I have been re-reading Howard Zinn’s,
A People’s History of the United States,
in which he recounts
“fugitive moments of compassion” that give us hope and remind us that
the
future need not be defined by history’s “solid centuries of warfare.”
The
admittedly checkered history of organized labor has played a vital role
in
shaping these “fugitive moments” and continues to do so. Organized labor
helped
our nation enact child labor laws, establish the eight hour work day,
strengthen workplace safety and bring about other changes that have
improved the lives of all of us. It
is important that we remember this history.

In Chapter Ten, Zinn shares stories of those years in the
nineteenth century when trade unions were forming. Tellingly this chapter is
entitled: “The Other Civil War.” Here we learn that in 1835 there were fifty
different trade unions in Philadelphia. These unions formed a solid front and
successfully fought for a ten hour day. But, Zinn reports, by 1844 antagonisms
developed between Irish Catholic weavers and native-born Protestant skilled
workers over issues of religion. Nativist, anti-immigrant rioters destroyed the
weavers’ neighborhoods. Unions divided and soon party politics and religion
replaced class conflict, “creating the illusion of a society lacking in class
conflict.” “In reality,” Zinn writes, “the class conflicts of nineteenth
century America were as fierce as any known to the industrial world.”

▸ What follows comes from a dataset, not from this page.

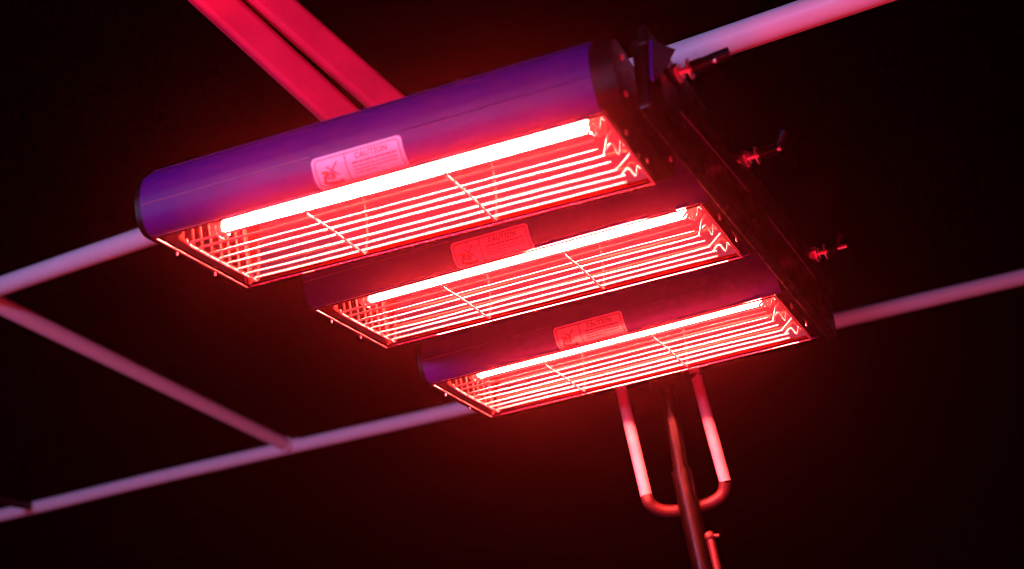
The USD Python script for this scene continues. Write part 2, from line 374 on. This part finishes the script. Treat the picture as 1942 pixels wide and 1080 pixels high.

Class consciousness was displaced in part by religious conflict and
then overwhelmed by the Civil War. But, Zinn points out, there were strikes “all over the country
during the war.” He contends that in response to this situation, federal,
state and local governments enacted laws and regulations that benefited
commerce, businesses and landlords. Then, in the 1870s, an economic crisis
devastated the nation. Workers and the unemployed took to the streets. In the
centennial year of 1876, the Workingmen’s Party in Illinois wrote a new
Declaration of Independence. The following year, in the depths of the
Depression, the Great Railroad Strike began. It was, in Zinn’s words, a strike
that “shook the nation as no labor conflict in its history had done.” Zinn ends
his account of this strike on a somber note: “Blacks learned they did not have
enough strength to make real the promise of equality . . . working people
learned they were not united enough, not powerful enough, to defeat the
combination of private capital and government power.” Ending on a more hopeful
note he adds: “But there was more to come.”
Zinn’s book is worth re-reading, or reading for the first
time if you have not read it, because it teaches us that while going into the
voting booth is important, we must not forget or under estimate “the enormous
capacity of apparently helpless people to resist . . . to demand change.” Each of us can do our
part.

Individually and
together we create new expressions of what is possible in the places where we
live and work. Joining demonstrations, marches, and boycotts are ways of
strengthening our democracy. Writing letters, visiting the offices of our
elected representatives, and demanding action on issues like banning
the sale of assault weapons are important actions. We can work with our
neighbors to transform our communities, make our schools safer, and protect our
environment. The lesson to be learned from
A People's History, is that each and every one of us can help
create our own “fugitive moments of grace” by acting on our values in concert with others. Taking such
action is both validating and satisfying. And, importantly, it is our way of showing
future generations that we share a commitment to leave for them a culture of
sharing and respect for human dignity and for the dignity of the earth.